When it comes to the Mercer Island Planning Commission, city councilmember Jake Jacobson feels the city needs to move in a different and better direction, he said at council’s May 7 meeting.
Jacobson and four of his fellow councilmembers began traversing that route during the meeting, which featured a 5-2 vote in favor of reconstituting the planning commission.
According to city documents and noted in a previous Reporter article, council is choosing to change the commission, “To increase land-use planning capacity and efficiency as well as provide additional direction to work program priorities.”
For starters, the alteration will reduce the commission from seven members to five. In a unanimous passage of Deputy Mayor Dave Rosenbaum’s amendment to the proposal document at the meeting, they are now ideally aiming to locate five Mercer Island paid experts to serve on the board if they find the right applicants. (The proposed commission makeup previously included two non-resident paid practitioners, two resident unpaid lay persons and one resident paid practitioner.)
“This motion would make what I think is a change that is responsive to many of these concerns that we’ve heard,” Rosenbaum said at the meeting. The land-use professionals’ compensation fee would be $500 each per meeting, according to city documents.
“We are in unprecedented times with urgent needs that we need to have met through this planning commission,” said councilmember Wendy Weiker, who voted for the change along with Jacobson, Rosenbaum, Lisa Anderl and Mayor Salim Nice. Craig Reynolds and Ted Weinberg voted against the reconstitution.
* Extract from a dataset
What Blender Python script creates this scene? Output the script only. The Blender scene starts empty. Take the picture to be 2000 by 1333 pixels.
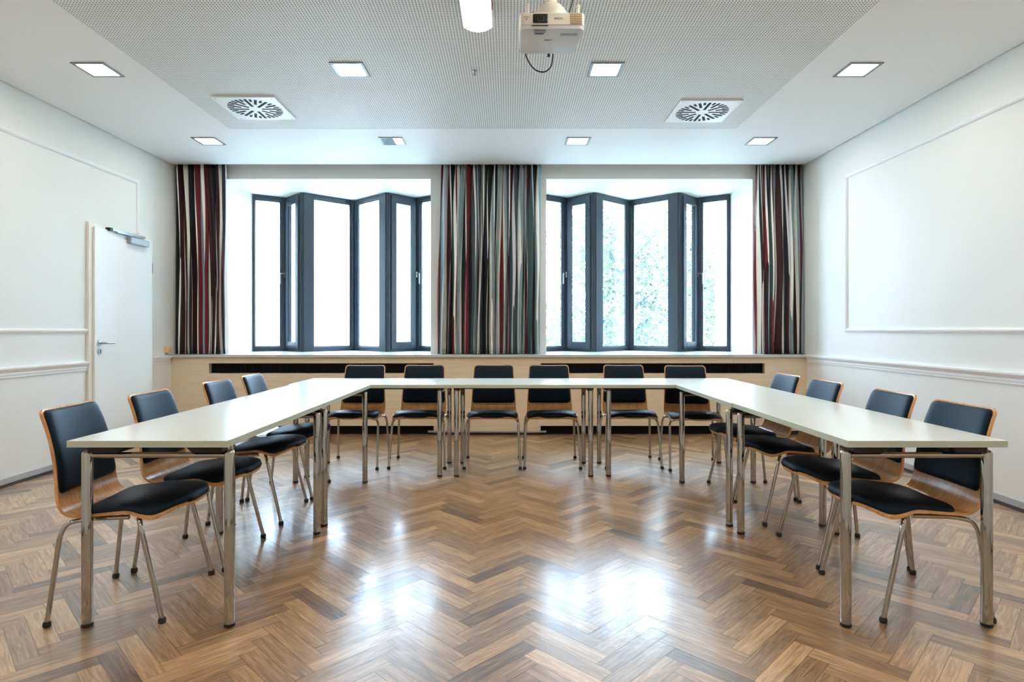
import bpy, bmesh, math, random
from mathutils import Vector, Matrix
R = random.Random(7)
scn = bpy.context.scene
COL = scn.collection

# ------------------------------------------------------------------ camera, world, exposure
F = 1166.7            # focal length in pixels of the 2000 px wide frame
EYE = 1.135
cam_d = bpy.data.cameras.new('camera')
cam = bpy.data.objects.new('camera', cam_d); COL.objects.link(cam)
cam.location = (0, 0, EYE); cam.rotation_euler = (math.pi/2, 0, 0)
cam_d.sensor_width = 36; cam_d.lens = 36*F/2000
cam_d.shift_x = 0.0025; cam_d.shift_y = -0.01075
cam_d.clip_start = 0.05; cam_d.clip_end = 300
scn.camera = cam

SKY = 18.0
LAMP = 40.0
w = bpy.data.worlds.new('sky'); scn.world = w; w.use_nodes = True
bg = w.node_tree.nodes['Background']
bg.inputs[0].default_value = (0.55, 0.755, 1.0, 1); bg.inputs[1].default_value = SKY
scn.view_settings.view_transform = 'Standard'
scn.view_settings.look = 'None'
scn.view_settings.exposure = 0.76
scn.view_settings.gamma = 1
scn.view_settings.use_curve_mapping = False
scn.cycles.use_denoising = True
scn.cycles.max_bounces = 14
scn.cycles.diffuse_bounces = 8
scn.cycles.glossy_bounces = 6
scn.cycles.transparent_max_bounces = 16
scn.cycles.sample_clamp_indirect = 12
scn.cycles.caustics_reflective = False
scn.cycles.caustics_refractive = False

XL, XR, YB, YR, ZC = -3.655, 3.21, 6.45, -2.0, 2.925   # walls left/right, back front-face, rear, ceiling
YW = 6.62                                           # upper window wall
ZS = 0.870                                          # sill

# ------------------------------------------------------------------ materials
def nm(name):
    m = bpy.data.materials.new(name); m.use_nodes = True
    nt = m.node_tree; return m, nt, nt.nodes['Principled BSDF']
def link(nt, a, b): nt.links.new(a, b)
def mat(name, col, rough=0.5, metal=0.0, spec=0.5, bump=None, var=None, sheen=0, coat=0):
    m, nt, p = nm(name)
    p.inputs['Base Color'].default_value = (*col, 1)
    p.inputs['Roughness'].default_value = rough
    p.inputs['Metallic'].default_value = metal
    p.inputs['Specular IOR Level'].default_value = spec
    if sheen:
        p.inputs['Sheen Weight'].default_value = sheen
        p.inputs['Sheen Roughness'].default_value = 0.4
        p.inputs['Sheen Tint'].default_value = (0.35, 0.6, 1, 1)
    if coat: p.inputs['Coat Weight'].default_value = coat
    tc = nt.nodes.new('ShaderNodeTexCoord')
    if var:
        n = nt.nodes.new('ShaderNodeTexNoise'); n.inputs['Scale'].default_value = var[0]
        link(nt, tc.outputs['Object'], n.inputs['Vector'])
        mx = nt.nodes.new('ShaderNodeMix'); mx.data_type = 'RGBA'
        mx.inputs[6].default_value = (*[c*(1-var[1]) for c in col], 1)
        mx.inputs[7].default_value = (*[min(1, c*(1+var[1])) for c in col], 1)
        link(nt, n.outputs['Fac'], mx.inputs[0]); link(nt, mx.outputs[2], p.inputs['Base Color'])
    if bump:
        n = nt.nodes.new('ShaderNodeTexNoise'); n.inputs['Scale'].default_value = bump[0]
        n.inputs['Detail'].default_value = 3
        link(nt, tc.outputs['Object'], n.inputs['Vector'])
        b = nt.nodes.new('ShaderNodeBump'); b.inputs['Strength'].default_value = bump[1]
        b.inputs['Distance'].default_value = bump[2]
        link(nt, n.outputs['Fac'], b.inputs['Height']); link(nt, b.outputs['Normal'], p.inputs['Normal'])
    return m
def emis(name, col, s):
    m, nt, p = nm(name)
    p.inputs['Base Color'].default_value = (0.9, 0.9, 0.9, 1)
    p.inputs['Emission Color'].default_value = (*col, 1); p.inputs['Emission Strength'].default_value = s
    return m

M = {}
M['wall'] = mat('wall_paint', (0.80, 0.805, 0.775), 0.55, bump=(260, 0.25, 0.002), var=(1.2, 0.012))
M['wallpaper'] = mat('woven_wallpaper', (0.80, 0.80, 0.77), 0.6, bump=(120, 0.5, 0.003), var=(200, 0.03))
M['ceiling'] = mat('ceiling_paint', (0.83, 0.84, 0.83), 0.6, var=(1.0, 0.01))
M['reveal'] = mat('reveal_paint', (0.86, 0.87, 0.87), 0.5)
M['moulding'] = mat('white_moulding', (0.86, 0.87, 0.88), 0.3)
M['door'] = mat('white_door_lacquer', (0.86, 0.88, 0.87), 0.28)
M['casing'] = mat('cream_casing', (0.80, 0.78, 0.69), 0.35)
M['gap'] = mat('shadow_gap', (0.05, 0.055, 0.06), 0.8)
M['base_grey'] = mat('baseboard_grey', (0.42, 0.43, 0.44), 0.4, var=(8, 0.08))
M['base_dark'] = mat('baseboard_dark_edge', (0.045, 0.035, 0.03), 0.5, var=(30, 0.6))
M['sill'] = mat('sill_stone', (0.55, 0.57, 0.57), 0.25, var=(25, 0.05))
M['black'] = mat('black_plastic', (0.012, 0.012, 0.014), 0.45)
M['grille'] = mat('dark_grille', (0.008, 0.008, 0.010), 0.7, spec=0.2)
M['chrome'] = mat('chrome', (0.46, 0.435, 0.38), 0.05, metal=1.0)
M['steel'] = mat('satin_steel', (0.45, 0.46, 0.46), 0.3, metal=1.0)
M['anthracite'] = mat('anthracite_frame', (0.035, 0.05, 0.068), 0.28)
M['table'] = mat('white_laminate', (0.89, 0.92, 0.88), 0.22, var=(3, 0.01))
M['edge'] = mat('table_edge_band', (0.54, 0.60, 0.49), 0.35)
M['fabric'] = mat('black_fabric', (0.004, 0.005, 0.008), 0.5, spec=0.34, sheen=0.0, bump=(900, 0.3, 0.001))
M['fabric'].node_tree.nodes['Principled BSDF'].inputs['Specular Tint'].default_value = (0.42, 0.70, 1.0, 1)  # blue of the reflected window sky put into the pads' highlight colour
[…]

Weiker said that council should engage with citizens in a 2027 review of the planning commission change, checking if things went well or if they need to fix any elements.
At the start of the meeting, Weinberg asked that council remove the impending reconstitution discussion and upcoming vote from the meeting’s agenda for further evaluation of the proposed change with the planning commission chair and planning department director. His motion failed, 5-2.
Weinberg added that council received 83 emails opposing the reconstitution and that 436 Islanders signed a petition “persuading the Council to preserve citizen input on the Planning Commission,” according to some of the wordage in the petition that the Reporter located on change.org.
In the public appearance portion of the meeting — before the discussion and vote occurred — nine residents spoke to the proposed reconstitution and some asked for the elimination of paid non-residents in the document, utilize the compensation for the paid professionals to fund a non-voting consultant, and have residents help shape the policy and direction of the Island government. One resident echoed council’s later voting decision to move forward and make a change.
Councilmember Reynolds said that council had made improvements with the proposal with Rosenbaum’s amendment and more. He noted about part of his decision to cast a no vote: “I think it still allows for two off-Island people to serve on the planning commission if we don’t have paid local volunteers, from what I understand are paid professionals. I would rather have resident lay people than non-resident paid professionals on the commission.”
Rosenbaum added: “I’m hopeful that we’ll see changes that result in increased velocity as well as astute technical advice from experts in the field lining up with the issues before the planning commission.”